Elpida Georgiou is a Post-Doctoral Researcher in the Department of Civil Engineering and Geomatics at Cyprus University of Technology (CUT). In 2023 she was a Post-Doctoral Researcher in the Geo-Engineering research group at the Department of Geoscience and Engineering of Delft University of Technology (TU Delft). Additionally, Elpida is a Visiting Lecturer in the Department of Civil Engineering at Neapolis University Pafos. She holds a PhD in “Seismic Retrofitting of RC Frames with RC Infilling” from the Department of Civil Engineering and Geomatics at CUT. She completed her bachelor’s degree in civil engineering at CUT in 2011 and
[...]earned her master’s degree in Earthquake Engineering with Disaster Management from University College London (UCL) in 2012.

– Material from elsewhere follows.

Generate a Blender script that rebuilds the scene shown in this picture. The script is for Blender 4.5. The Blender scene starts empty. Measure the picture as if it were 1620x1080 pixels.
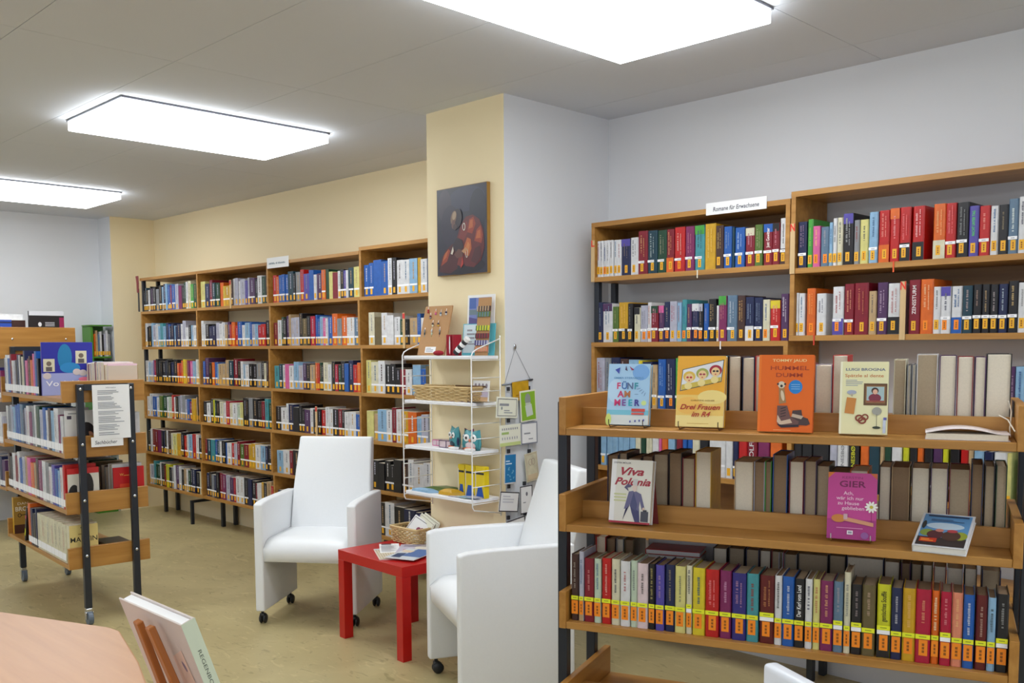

As part of her doctoral work, she studied numerically the contribution of dowels connecting the wall to the bounding frame for the seismic strengthening of RC frames with RC infill walls through nonlinear response-history analyses. She performed numerical simulations by varying the number and arrangement of dowels connecting the wall to the bounding frame. She developed a finite element model for numerical simulations that was calibrated using the experimental results of a full-scale specimen under the SERIES European 7th Framework Program. During her postdoctoral work, she participated in the vulnerability assessment of existing buildings in Cyprus and risk management in the case of natural hazards affecting the structural environment within the European Research Program ISTOS. She numerically modelled and studied the behaviour of existing RC frame buildings retrofitted with RC infill walls under different earthquake inputs at various levels of acceleration to examine the impact on fragility curves. Furthermore, she conducted numerical studies on offshore structures and their monitoring within the EMERGE Research Centre. Additionally, as part of the Dutch project “Protecting Heritage from Space”, she assessed cultural heritage site subjected to land subsidence using computational modelling and remote sensing, integrating computational modelling and remote sensing to protect build heritage. Her research interests include the seismic risk assessment and retrofitting of existing structures, the numerical simulation of structures using finite element analysis, and disaster risk reduction. Further, her research aims include the integration of remote sensing with computational modelling as a potential monitoring technique for buildings and soil-structure interaction modelling.
She is a member of the Technical Chamber of Cyprus (ETEK), the Society of Earthquake and Civil Engineering Dynamics in London (SECED) and the Society of Civil Engineers of Cyprus (SPOLMIK).